*Task to carry out*
Write out, exactly and only, the lines that run from the top of the records to the line with "scene.camera = camo". Include both ends; exclude pictures.

*Entries provided*
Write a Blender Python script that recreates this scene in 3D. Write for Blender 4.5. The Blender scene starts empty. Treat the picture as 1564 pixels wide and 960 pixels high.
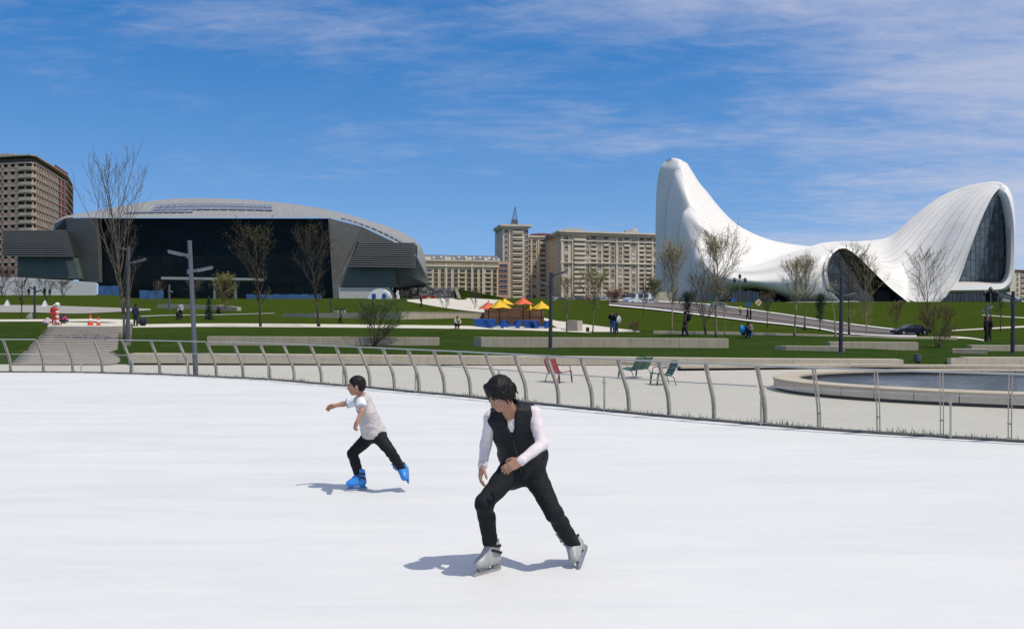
import bpy, bmesh, math, random
import numpy as np
from mathutils import Vector, Matrix, noise
R = math.radians
scene = bpy.context.scene
COL = scene.collection

# ------------------------------------------------------------------ camera
FPX, HC, HORIZ, CU = 1350.0, 2.1, 470.0, 782.0      # focal length in photo pixels, eye height, horizon row, centre column
cam = bpy.data.cameras.new('camera')
cam.sensor_fit = 'HORIZONTAL'; cam.sensor_width = 36.0; cam.lens = 36.0*FPX/1564.0
cam.shift_y = (HORIZ-480.0)/1564.0
cam.clip_start = 0.05; cam.clip_end = 20000
camo = bpy.data.objects.new('camera', cam); COL.objects.link(camo)
camo.location = (0, 0, HC); camo.rotation_euler = (R(90), 0, 0)
scene.camera = camo

# ------------------------------------------------------------------ light, sky, exposure
SUN_EL, SUN_AZ = R(61), math.atan2(0.80, -0.60)       # azimuth measured from +Y towards +X
to_sun = Vector((math.sin(SUN_AZ)*math.cos(SUN_EL), math.cos(SUN_AZ)*math.cos(SUN_EL), math.sin(SUN_EL)))
sl = bpy.data.lights.new('sun', 'SUN'); sl.energy = 3.35; sl.angle = R(0.53); sl.color = (1.0, 0.945, 0.845)
so = bpy.data.objects.new('sun', sl); COL.objects.link(so)
so.rotation_euler = to_sun.to_track_quat('Z', 'Y').to_euler(); so.location = (30, -20, 60)

world = bpy.data.worlds.new('World'); scene.world = world; world.use_nodes = True
wn, wl = world.node_tree.nodes, world.node_tree.links
wn.clear()
def wnode(t, **kw):
    n = wn.new(t)
    for k, v in kw.items(): setattr(n, k, v)
    return n
w_out = wnode('ShaderNodeOutputWorld'); w_bg = wnode('ShaderNodeBackground')
w_bg.inputs['Strength'].default_value = 0.135
sky = wnode('ShaderNodeTexSky', sky_type='NISHITA', sun_disc=False, sun_elevation=SUN_EL, sun_rotation=SUN_AZ,
            altitude=0.0, air_density=1.0, dust_density=0.1, ozone_density=1.6)
# the photograph's horizon stays blue: read the clear sky a little above the line of sight
w_tc0 = wnode('ShaderNodeTexCoord'); w_s0 = wnode('ShaderNodeSeparateXYZ'); wl.new(w_tc0.outputs['Generated'], w_s0.inputs[0])
w_z0 = wnode('ShaderNodeMath', operation='MULTIPLY_ADD'); wl.new(w_s0.outputs['Z'], w_z0.inputs[0]); w_z0.inputs[1].default_value = 0.80; w_z0.inputs[2].default_value = 0.17
w_c0 = wnode('ShaderNodeCombineXYZ'); wl.new(w_s0.outputs['X'], w_c0.inputs[0]); wl.new(w_s0.outputs['Y'], w_c0.inputs[1]); wl.new(w_z0.outputs[0], w_c0.inputs[2])
w_nm = wnode('ShaderNodeVectorMath', operation='NORMALIZE'); wl.new(w_c0.outputs[0], w_nm.inputs[0]); wl.new(w_nm.outputs[0], sky.inputs['Vector'])
w_hs = wnode('ShaderNodeHueSaturation'); w_hs.inputs['Hue'].default_value = 0.504; w_sat = wnode('ShaderNodeMapRange'); wl.new(w_s0.outputs['Z'], w_sat.inputs['Value']); w_sat.inputs['From Max'].default_value = 0.32; w_sat.inputs['To Min'].default_value = 1.18; w_sat.inputs['To Max'].default_value = 1.45; wl.new(w_sat.outputs[0], w_hs.inputs['Saturation']); w_hs.inputs['Value'].default_value = 1.07
wl.new(sky.outputs[0], w_hs.inputs['Color'])
# thin cirrus: noise over a flat cloud deck, seen along the direction of view
w_tc = wnode('ShaderNodeTexCoord'); w_sep = wnode('ShaderNodeSeparateXYZ'); wl.new(w_tc.outputs['Generated'], w_sep.inputs[0])
w_mx = wnode('ShaderNodeMath', operation='MAXIMUM'); wl.new(w_sep.outputs['Z'], w_mx.inputs[0]); w_mx.inputs[1].default_value = 0.0
w_ad = wnode('ShaderNodeMath', operation='ADD'); wl.new(w_mx.outputs[0], w_ad.inputs[0]); w_ad.inputs[1].default_value = 0.10
w_dx = wnode('ShaderNodeMath', operation='DIVIDE'); wl.new(w_sep.outputs['X'], w_dx.inputs[0]); wl.new(w_ad.outputs[0], w_dx.inputs[1])
w_dy = wnode('ShaderNodeMath', operation='DIVIDE'); wl.new(w_sep.outputs['Y'], w_dy.inputs[0]); wl.new(w_ad.outputs[0], w_dy.inputs[1])
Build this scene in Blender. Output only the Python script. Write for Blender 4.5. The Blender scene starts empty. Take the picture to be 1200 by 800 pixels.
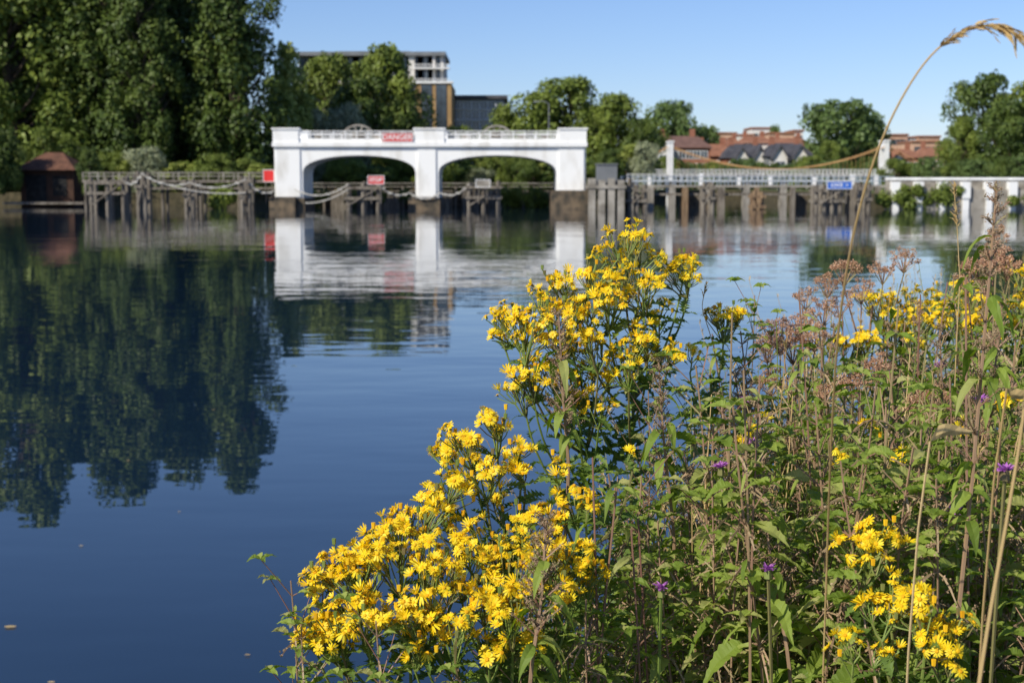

*Solution to the problem*
Write a Blender Python script that recreates this scene in 3D. Write for Blender 4.5. The Blender scene starts empty. Treat the picture as 1564 pixels wide and 960 pixels high.
import bpy, bmesh, math, random
import numpy as np
from mathutils import Vector, Matrix, noise
R = math.radians
scene = bpy.context.scene
COL = scene.collection

# ------------------------------------------------------------------ camera
FPX, HC, HORIZ, CU = 1350.0, 2.1, 470.0, 782.0      # focal length in photo pixels, eye height, horizon row, centre column
cam = bpy.data.cameras.new('camera')
cam.sensor_fit = 'HORIZONTAL'; cam.sensor_width = 36.0; cam.lens = 36.0*FPX/1564.0
cam.shift_y = (HORIZ-480.0)/1564.0
cam.clip_start = 0.05; cam.clip_end = 20000
camo = bpy.data.objects.new('camera', cam); COL.objects.link(camo)
camo.location = (0, 0, HC); camo.rotation_euler = (R(90), 0, 0)
scene.camera = camo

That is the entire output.